### EXERCISE INPUTS

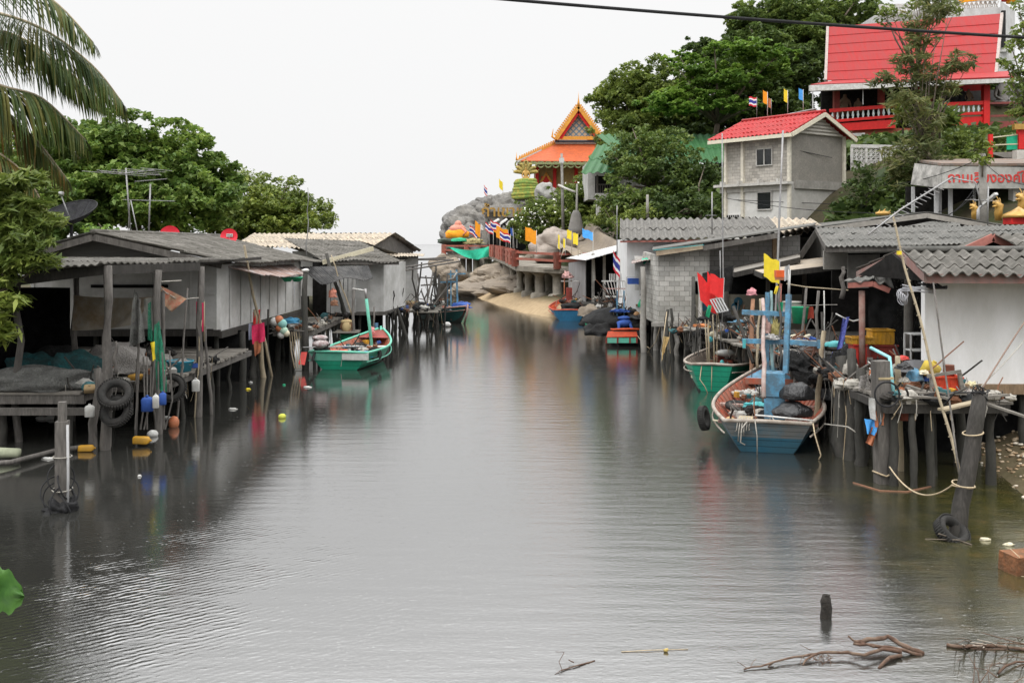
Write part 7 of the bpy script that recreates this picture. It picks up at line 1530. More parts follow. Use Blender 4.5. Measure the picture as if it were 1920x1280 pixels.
mb.slab(ap + V((0, -.5, .1)), ap + V((0, 13, .1)), l_ + V((-.15, 13, -.1)), l_ + V((-.15, -.5, -.1)), .15); mb.slab(ap + V((0, -.5, .1)), ap + V((0, 13, .1)), r_ + V((.15, 13, -.1)), r_ + V((.15, -.5, -.1)), .15); mb.build('upper_roof', mt('deep red tiles', (.34, .085, .06), rough=.6, var=.2, scale=3), tp)
for q in (l_, r_):
    mb = MB(); mb.bar(ap + V((0, -.75, .15)), q + V((0, -.75, 0)), .3, .5)
    for k in range(16): w = ap.lerp(q, k / 16); mb.box(w + V((math.copysign(.28, q.x - ap.x), -.75, .3)), (.22, .14, .3), 0, 0, math.copysign(.9, q.x - ap.x))
    mb.tube([q + V((0, -.75, 0)), q + V((math.copysign(.5, q.x - ap.x), -.75, .3)), q + V((math.copysign(.35, q.x - ap.x), -.75, 1.3))], [.2, .15, .02], 6); mb.build('barge_board', OCH, tp)
    MB().bar(ap + V((0, -.55, -.5)), q + V((math.copysign(.6, ap.x - q.x), -.55, .1)), .2, .35).build('red_soffit', REDB, tp)
MB().box((l_ + r_) / 2 + V((0, -.4, .15)), (5.2, .4, .45)).build('gable_sill', OCH, tp)
MB().lathe([(.22, 0), (.14, .5), (.05, 1.0), (.001, 1.9)], ap + V((0, -.75, .2)), 8).build('finial', OCH, tp, True)
MB().lathe([(.12, 0), (.05, .5), (.001, 1.1)], D + V((-.1, 0, .2)), 6).build('eave_finial', OCH, tp, True)
MB().prism([W(1000, 372, 129), W(1150, 372, 129), W(1150, 384, 129), W(1000, 384, 129)], (0, 11, 0)).build('plinth', CONC, tp)
# robed statue and small ones on the platform
rs = thing('robed_statue', 'big seated statue with pink shoulders in orange robes at the platform end', 'statue', W(858, 455, 107))
MB().blob(W(858, 440, 107), (1.25, .9, .75), 22, 14, .1, 2).build('robe', ORA, rs, True)
MB().blob(W(858, 430, 107), (.85, .7, .55), 18, 12, .05).blob(W(859, 421, 107), (.38, .38, .42), 16, 12, .03).tube([W(864, 428, 106.6), W(874, 434, 106.4), W(868, 442, 106.2)], [.2, .16, .1], 8).build('body', mt('pink skin paint', (.62, .24, .17), rough=.5), rs, True)
MB().blob(W(857, 452, 107), (2.0, 1.3, .45), 20, 10, .15).build('base', mt('dark base', (.06, .08, .06)), rs, True)
for i, (px, py, k, l) in enumerate(((876, 442, .5, 'white seated statuette left of the orange flag'), (884, 432, .45, 'white standing statuette on the rock ledge of the headland'), (902, 428, .45, 'white statuette by the cave wall'), (944, 440, .8, 'white seated statue between the orange flags'))):
    o = thing('statuette', l, 'statue', W(px, py + 4, 108)); seated(o, W(px, py + 4, 108), k * 1.2, WHITE)
heap('planter', W(888, 456, 105.5), (1.1, .6, .5), mt('mixed pot flowers', (.3, .26, .12), var=.7, scale=7), 'round planter of mixed flowers behind the green sheet', 'planter', .2)
heap('planter', W(862, 452, 105.6), (.9, .5, .35), GREENP, 'green tub behind the green sheet', 'tub', .1)
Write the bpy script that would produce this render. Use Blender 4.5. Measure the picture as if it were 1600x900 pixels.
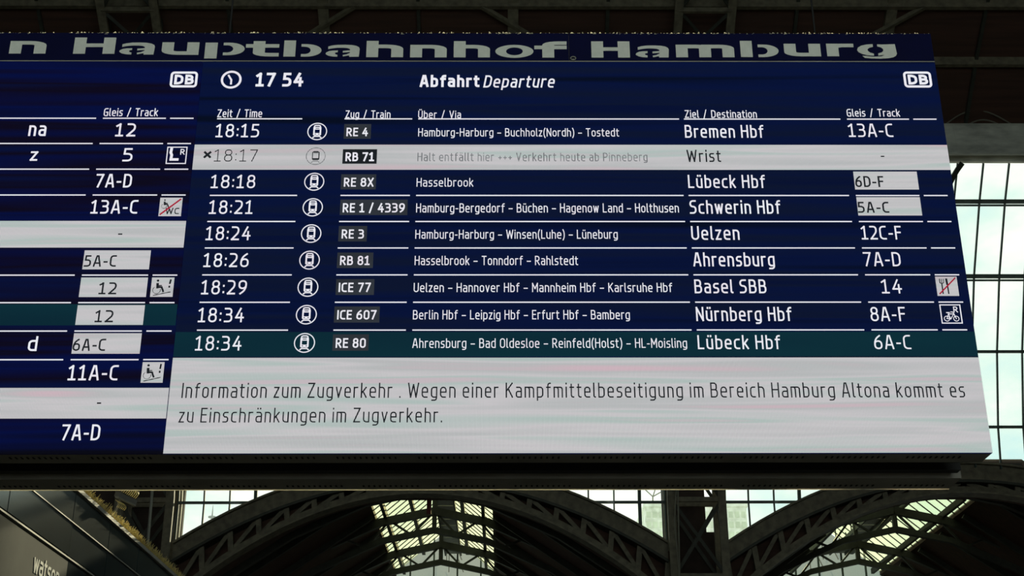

######

:: THE REQUEST ::
Filter the records for lines holding the string "Write". Copy each one.

:: REPLY ::
Write part 7 of the bpy script that recreates this picture. It picks up at line 1530. More parts follow. Use Blender 4.5. Measure the picture as if it were 1920x1280 pixels.
Write the bpy script that would produce this render. Use Blender 4.5. Measure the picture as if it were 1600x900 pixels.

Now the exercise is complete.